__Records for processing__
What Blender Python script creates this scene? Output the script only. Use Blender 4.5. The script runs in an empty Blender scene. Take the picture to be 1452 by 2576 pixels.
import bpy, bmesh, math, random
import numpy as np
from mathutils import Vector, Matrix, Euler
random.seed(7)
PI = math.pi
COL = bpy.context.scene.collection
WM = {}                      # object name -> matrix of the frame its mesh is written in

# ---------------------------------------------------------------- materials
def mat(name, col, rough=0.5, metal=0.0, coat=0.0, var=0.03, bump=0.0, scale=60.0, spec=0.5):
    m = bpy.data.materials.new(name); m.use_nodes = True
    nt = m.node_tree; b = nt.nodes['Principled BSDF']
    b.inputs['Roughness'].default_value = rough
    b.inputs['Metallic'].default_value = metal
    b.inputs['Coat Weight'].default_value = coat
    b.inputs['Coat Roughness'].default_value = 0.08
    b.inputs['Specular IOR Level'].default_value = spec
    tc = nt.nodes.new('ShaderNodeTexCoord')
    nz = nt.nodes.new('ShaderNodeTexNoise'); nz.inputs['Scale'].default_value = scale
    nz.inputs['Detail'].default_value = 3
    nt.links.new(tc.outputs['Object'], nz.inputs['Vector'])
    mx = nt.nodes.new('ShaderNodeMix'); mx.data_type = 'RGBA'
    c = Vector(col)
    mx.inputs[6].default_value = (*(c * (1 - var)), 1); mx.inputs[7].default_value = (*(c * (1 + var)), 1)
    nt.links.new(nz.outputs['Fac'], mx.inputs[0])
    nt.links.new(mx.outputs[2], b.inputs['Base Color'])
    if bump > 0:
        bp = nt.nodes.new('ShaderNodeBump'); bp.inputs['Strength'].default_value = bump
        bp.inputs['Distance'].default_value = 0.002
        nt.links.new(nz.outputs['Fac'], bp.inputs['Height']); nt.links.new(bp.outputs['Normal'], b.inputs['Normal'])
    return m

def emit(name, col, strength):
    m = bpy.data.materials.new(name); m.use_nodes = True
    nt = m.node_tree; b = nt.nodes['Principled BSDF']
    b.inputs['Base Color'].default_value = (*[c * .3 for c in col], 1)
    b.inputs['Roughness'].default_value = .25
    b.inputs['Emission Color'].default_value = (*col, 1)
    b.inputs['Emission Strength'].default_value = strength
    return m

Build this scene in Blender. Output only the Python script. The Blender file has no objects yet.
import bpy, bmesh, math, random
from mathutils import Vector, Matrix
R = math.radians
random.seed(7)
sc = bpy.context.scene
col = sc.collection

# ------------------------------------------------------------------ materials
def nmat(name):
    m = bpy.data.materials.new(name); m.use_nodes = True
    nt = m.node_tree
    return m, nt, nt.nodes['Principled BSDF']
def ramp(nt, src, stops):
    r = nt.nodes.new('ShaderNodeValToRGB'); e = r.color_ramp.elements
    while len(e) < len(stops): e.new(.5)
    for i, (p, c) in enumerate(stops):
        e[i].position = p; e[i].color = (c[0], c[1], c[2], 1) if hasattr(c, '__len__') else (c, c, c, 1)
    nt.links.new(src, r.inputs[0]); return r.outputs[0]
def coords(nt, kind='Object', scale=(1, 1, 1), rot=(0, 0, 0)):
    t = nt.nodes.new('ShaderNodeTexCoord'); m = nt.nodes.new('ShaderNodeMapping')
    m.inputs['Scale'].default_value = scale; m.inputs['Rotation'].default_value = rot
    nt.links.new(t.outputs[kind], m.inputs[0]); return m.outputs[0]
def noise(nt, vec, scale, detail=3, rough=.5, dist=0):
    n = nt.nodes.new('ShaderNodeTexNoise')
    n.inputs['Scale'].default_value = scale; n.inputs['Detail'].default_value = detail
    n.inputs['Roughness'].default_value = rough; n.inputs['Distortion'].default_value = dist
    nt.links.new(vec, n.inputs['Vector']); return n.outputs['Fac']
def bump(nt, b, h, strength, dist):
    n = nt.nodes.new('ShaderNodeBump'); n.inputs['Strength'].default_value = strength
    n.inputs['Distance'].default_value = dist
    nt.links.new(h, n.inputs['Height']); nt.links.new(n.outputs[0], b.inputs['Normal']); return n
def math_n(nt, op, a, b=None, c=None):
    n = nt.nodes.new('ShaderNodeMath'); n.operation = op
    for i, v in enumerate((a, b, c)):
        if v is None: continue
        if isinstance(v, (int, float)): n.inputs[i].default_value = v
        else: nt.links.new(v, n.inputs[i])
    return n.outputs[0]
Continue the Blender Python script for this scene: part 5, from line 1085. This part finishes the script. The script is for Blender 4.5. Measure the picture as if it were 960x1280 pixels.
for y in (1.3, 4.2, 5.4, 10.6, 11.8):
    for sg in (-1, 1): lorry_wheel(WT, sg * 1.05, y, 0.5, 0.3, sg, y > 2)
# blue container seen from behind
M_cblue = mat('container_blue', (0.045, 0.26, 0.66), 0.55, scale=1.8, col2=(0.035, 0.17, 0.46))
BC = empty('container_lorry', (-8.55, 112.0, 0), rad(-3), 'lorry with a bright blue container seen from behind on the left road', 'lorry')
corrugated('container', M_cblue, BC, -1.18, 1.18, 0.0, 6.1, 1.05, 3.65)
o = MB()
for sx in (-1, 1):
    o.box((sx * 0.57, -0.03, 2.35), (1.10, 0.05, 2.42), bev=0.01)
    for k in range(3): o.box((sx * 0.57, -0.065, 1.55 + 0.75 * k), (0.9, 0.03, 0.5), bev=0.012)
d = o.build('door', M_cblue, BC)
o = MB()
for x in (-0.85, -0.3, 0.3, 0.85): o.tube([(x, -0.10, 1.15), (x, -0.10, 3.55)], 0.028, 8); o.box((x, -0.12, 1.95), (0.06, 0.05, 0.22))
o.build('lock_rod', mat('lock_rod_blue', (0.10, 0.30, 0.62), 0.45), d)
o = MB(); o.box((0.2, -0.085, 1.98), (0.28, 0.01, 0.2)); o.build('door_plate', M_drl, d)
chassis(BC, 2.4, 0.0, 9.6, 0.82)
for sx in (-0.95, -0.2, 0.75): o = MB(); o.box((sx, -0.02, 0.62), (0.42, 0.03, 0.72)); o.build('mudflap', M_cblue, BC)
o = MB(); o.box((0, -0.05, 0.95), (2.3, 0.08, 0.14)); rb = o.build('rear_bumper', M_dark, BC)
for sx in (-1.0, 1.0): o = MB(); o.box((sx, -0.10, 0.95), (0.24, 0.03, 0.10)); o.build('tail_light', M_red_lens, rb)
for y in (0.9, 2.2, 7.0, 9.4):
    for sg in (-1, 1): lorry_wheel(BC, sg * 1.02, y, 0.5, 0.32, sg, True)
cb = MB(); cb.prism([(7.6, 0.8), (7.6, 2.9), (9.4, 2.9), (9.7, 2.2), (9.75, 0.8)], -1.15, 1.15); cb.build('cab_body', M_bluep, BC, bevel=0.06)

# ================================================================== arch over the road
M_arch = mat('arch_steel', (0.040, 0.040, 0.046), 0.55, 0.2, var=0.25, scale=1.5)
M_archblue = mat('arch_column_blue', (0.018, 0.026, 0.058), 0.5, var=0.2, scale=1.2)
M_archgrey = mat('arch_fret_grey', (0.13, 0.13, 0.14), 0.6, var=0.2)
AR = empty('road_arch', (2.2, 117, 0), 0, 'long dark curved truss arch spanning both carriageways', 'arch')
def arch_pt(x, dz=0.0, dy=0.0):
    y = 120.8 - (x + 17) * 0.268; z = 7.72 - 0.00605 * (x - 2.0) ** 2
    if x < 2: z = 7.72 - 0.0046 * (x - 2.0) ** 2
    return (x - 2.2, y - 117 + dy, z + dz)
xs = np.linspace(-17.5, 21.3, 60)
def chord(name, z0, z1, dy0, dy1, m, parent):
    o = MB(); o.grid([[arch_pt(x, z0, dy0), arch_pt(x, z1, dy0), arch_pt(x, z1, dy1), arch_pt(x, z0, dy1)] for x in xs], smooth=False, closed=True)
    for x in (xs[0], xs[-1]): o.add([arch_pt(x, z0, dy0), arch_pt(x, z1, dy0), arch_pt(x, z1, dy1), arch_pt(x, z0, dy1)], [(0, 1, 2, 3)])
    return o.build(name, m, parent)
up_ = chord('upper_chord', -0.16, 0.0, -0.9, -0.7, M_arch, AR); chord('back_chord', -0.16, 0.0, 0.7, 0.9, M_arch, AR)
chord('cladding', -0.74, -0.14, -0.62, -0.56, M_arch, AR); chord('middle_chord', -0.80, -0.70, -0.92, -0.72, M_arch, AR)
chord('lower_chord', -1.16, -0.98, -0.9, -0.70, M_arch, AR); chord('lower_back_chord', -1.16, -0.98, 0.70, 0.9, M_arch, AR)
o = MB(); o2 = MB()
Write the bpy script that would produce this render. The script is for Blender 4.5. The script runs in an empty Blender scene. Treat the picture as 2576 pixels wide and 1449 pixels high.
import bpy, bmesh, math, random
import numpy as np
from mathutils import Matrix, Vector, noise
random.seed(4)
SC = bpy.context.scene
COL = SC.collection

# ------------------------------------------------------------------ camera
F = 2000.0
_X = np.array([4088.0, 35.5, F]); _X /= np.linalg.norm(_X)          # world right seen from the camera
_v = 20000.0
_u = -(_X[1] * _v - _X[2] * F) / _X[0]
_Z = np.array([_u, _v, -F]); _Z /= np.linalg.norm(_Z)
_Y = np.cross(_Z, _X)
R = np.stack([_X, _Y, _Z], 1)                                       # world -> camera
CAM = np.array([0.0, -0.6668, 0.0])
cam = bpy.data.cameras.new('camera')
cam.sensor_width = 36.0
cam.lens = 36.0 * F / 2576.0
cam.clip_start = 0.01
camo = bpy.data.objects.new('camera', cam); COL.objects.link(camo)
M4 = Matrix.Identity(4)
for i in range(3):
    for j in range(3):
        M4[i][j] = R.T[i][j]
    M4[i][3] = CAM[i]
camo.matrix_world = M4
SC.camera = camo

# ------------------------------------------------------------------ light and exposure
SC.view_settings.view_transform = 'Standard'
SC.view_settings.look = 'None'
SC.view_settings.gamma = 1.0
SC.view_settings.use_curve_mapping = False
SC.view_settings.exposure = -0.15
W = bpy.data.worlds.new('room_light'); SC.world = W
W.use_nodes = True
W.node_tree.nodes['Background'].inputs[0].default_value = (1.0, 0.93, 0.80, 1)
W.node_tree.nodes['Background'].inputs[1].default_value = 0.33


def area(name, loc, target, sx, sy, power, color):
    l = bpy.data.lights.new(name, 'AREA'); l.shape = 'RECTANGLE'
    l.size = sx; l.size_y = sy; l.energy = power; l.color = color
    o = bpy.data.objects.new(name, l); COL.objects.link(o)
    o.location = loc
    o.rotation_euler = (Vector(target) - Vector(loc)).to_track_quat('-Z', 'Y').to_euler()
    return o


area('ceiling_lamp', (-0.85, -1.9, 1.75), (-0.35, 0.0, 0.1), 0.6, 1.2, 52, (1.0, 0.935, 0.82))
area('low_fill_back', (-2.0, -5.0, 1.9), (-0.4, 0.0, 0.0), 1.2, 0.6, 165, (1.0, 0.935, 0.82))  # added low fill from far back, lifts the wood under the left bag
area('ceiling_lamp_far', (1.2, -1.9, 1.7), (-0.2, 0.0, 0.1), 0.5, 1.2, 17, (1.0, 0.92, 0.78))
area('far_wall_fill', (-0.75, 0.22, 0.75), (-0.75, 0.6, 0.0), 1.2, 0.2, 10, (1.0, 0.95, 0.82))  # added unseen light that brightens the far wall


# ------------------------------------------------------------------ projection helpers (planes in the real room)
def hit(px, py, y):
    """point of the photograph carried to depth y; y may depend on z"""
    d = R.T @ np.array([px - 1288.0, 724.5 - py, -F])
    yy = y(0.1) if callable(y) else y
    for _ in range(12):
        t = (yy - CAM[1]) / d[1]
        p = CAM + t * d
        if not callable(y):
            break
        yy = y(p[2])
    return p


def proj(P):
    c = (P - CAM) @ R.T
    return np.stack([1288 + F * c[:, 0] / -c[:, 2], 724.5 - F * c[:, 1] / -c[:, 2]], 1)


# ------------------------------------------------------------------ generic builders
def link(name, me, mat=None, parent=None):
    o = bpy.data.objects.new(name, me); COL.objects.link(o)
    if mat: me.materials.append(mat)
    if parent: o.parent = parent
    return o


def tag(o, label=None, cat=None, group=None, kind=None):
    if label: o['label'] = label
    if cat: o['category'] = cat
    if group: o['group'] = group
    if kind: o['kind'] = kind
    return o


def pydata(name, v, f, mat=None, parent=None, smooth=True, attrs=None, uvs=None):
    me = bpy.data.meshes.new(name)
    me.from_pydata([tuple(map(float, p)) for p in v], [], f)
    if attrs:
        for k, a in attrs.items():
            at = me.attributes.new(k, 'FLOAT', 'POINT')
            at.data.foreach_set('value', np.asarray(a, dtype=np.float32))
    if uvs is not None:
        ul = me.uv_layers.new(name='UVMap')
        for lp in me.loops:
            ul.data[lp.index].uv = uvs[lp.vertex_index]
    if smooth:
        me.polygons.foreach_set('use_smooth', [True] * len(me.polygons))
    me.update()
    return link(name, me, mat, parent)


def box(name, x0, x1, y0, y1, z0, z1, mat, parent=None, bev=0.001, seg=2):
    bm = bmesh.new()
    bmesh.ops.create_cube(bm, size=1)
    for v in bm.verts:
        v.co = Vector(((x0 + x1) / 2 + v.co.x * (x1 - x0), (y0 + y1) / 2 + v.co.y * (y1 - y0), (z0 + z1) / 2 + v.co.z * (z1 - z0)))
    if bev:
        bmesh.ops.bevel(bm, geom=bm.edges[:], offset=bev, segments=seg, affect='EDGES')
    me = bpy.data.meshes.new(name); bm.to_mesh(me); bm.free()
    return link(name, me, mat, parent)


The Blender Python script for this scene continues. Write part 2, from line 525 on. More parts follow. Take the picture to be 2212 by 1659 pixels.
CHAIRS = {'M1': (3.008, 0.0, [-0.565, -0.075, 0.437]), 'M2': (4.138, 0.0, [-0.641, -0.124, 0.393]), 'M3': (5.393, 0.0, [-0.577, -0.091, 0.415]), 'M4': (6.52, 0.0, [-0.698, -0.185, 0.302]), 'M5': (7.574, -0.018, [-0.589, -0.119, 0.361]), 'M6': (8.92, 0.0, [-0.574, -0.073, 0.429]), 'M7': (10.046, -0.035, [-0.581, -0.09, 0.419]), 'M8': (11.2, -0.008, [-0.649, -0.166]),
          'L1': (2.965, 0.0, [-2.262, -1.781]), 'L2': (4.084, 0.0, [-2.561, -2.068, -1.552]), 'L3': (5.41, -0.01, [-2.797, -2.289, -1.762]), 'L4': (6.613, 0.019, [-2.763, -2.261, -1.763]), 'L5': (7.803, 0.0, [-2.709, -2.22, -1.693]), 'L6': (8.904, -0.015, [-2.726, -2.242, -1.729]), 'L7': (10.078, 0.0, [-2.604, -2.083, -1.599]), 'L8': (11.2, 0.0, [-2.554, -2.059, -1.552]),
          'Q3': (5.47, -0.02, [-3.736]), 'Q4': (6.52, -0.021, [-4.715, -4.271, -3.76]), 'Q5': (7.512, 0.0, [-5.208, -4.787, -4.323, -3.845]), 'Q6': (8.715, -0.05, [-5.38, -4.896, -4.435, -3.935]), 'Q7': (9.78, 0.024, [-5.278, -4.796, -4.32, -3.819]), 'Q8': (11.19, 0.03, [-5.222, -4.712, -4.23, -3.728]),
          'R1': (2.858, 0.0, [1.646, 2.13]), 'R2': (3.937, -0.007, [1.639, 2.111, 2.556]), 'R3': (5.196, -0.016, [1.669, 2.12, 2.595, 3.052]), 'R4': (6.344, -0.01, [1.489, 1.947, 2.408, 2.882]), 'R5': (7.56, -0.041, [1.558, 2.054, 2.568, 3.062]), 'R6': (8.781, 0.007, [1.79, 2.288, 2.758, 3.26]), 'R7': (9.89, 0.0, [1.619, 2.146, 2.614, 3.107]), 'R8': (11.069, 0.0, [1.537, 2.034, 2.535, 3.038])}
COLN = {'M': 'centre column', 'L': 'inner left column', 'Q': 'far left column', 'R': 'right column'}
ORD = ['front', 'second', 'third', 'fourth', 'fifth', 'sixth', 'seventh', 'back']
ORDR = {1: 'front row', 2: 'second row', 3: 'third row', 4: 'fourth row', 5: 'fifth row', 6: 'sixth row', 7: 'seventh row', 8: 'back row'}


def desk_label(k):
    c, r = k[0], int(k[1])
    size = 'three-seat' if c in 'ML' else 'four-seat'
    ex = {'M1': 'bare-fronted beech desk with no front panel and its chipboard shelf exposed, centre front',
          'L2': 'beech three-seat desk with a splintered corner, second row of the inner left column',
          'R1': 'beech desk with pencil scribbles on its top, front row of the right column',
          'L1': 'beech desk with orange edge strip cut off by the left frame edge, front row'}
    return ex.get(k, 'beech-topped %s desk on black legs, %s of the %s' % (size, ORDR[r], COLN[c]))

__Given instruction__
Please transcribe, exactly and with nothing added, the lines from the first line of the material above through the line that contains "is written in".

__Response below__
What Blender Python script creates this scene? Output the script only. Use Blender 4.5. The script runs in an empty Blender scene. Take the picture to be 1452 by 2576 pixels.
import bpy, bmesh, math, random
import numpy as np
from mathutils import Vector, Matrix, Euler
random.seed(7)
PI = math.pi
COL = bpy.context.scene.collection
WM = {}                      # object name -> matrix of the frame its mesh is written in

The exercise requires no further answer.